O que fica de mais forte, para você, desse personagem e do trabalho no filme?

A Lúcia me deu um filme que ela fez sobre ex-presidiárias e minha intuição sobre o sentimento dos presos políticos se confirmou: de como foi duro, toda a tortura, algo quase inimaginável para a minha geração. Acho que por isso fiquei tão encantado com o jeito democrático dela de atuar no set. É um universo tão próprio, pelo fato dela ter vivido isso tudo, que deixar na nossa mão é um exercício difícil.
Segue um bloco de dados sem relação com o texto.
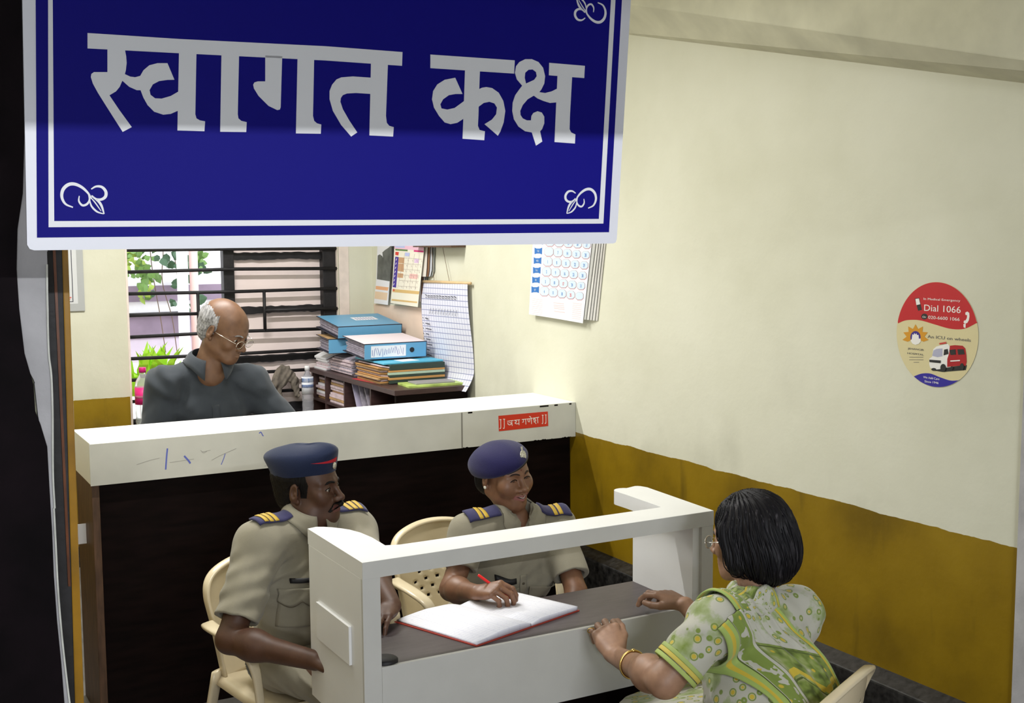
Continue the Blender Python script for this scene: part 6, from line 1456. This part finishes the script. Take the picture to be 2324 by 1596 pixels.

Foi muito bonito ver isso na Lúcia.

Como ator, também foi uma honra o trabalho com os atores do "Nós do Morro". Eles têm uma capacidade de improvisação impressionante. Foi uma aula. Às vezes a Lúcia deixava um take rolar e se dependesse deles, esse take não tinha fim. Isso pra mim foi muito importante. Contracenar com o Flávio Bauraqui também foi ótimo. Eu precisava ter uma cumplicidade com o Flavio muito forte. Lembro-me que teve um dia, nos ensaios, em que a gente saiu pra tomar um chá e aí tivemos uma conversa muito bonita. O Flavio me contou um pouco da estória dele e eu contei um pouco da minha. Foi muito comovente, acho que a gente conseguiu trazer isso pro filme. É um ator que eu admirava muito desde o "Madame Satã". Esse filme foi um encontro muito feliz em todos os aspectos. O Jacob também fez uma câmera muito gostosa para o ator, uma câmera solta que deixa a gente muito à vontade em cena. Eu tenho a sensação de ter feito um grande filme. Um filme com muito amor, com muita dedicação de todo mundo. E ainda, contando uma estória linda. Acho o roteiro primoroso, falando de uma época muito recente que as pessoas não têm acesso. Fazer esse personagem faz com que eu volte para a história com uma outra cabeça. Acho que quando se aprende na escola, você é um adolescente, preocupado com outras coisas. Poder retomar a história do Brasil com a cabeça que eu tenho hoje, re-entender esse processo todo está sendo muito bacana.